Throughout the early 1990's, constant touring of the UK helped the Ozric Tentacles to build a tremendous national fan base on a grass roots level. In 1991 the band’s first and only single was released. “Sploosh!” scored the group a #1 in the indie charts, and spilled the band into the mainstream. The single was released just as dance music was exploding in the UK, and the ravers embraced its hypnotic pulse. The subsequent album “Strangitude” took the music to a new level, leaning towards electronic but retaining the authenticity of an Ozric recording. By 1992 The Ozrics were the soundtrack to the summer. Travelers were suddenly trendy and free festivals were attracting tens of thousands of people.
With the band's 1993 release "Jurassic Shift," which debuted at #11 on the British indie chart and climbed into the Top 10 in the National Album Charts, the Ozrics eventually won over the adulation of mainstream press, and found themselves heralded in publications such as NME and Melody Maker. It was, and still is, an astonishing accomplishment for a band with no celebrity status, and no major record label backing. Over the years Ozrics have toured extensively both at home and abroad, performing regularly throughout Europe, Asia, North America, and South America. Ed’s influences are rooted in ethnic scales and the native music of many continents, rather than from any particular artist and this is continually illustrated in the twists and turns of each piece and the varying sounds used in their construction.

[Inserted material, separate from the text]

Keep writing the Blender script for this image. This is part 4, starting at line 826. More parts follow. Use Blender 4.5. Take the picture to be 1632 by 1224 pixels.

As the Ozrics continue to create genre-free music with no boundaries in sight, it means that their aim and goals are enthusiastically raised as they strive to take each track to a new level, and each album must grow substantially for the band to be satisfied. Post 1994, along with the release of “Arborescence”, the music press had realized that the Ozrics were never here for chart success, nor to be the latest fad, rather to simply have the opportunity to explore their music with an almost obsessive zeal by wringing the most bizarre and unlikely sounds from whatever instrument they happened to be playing, …and long may they continue to do so!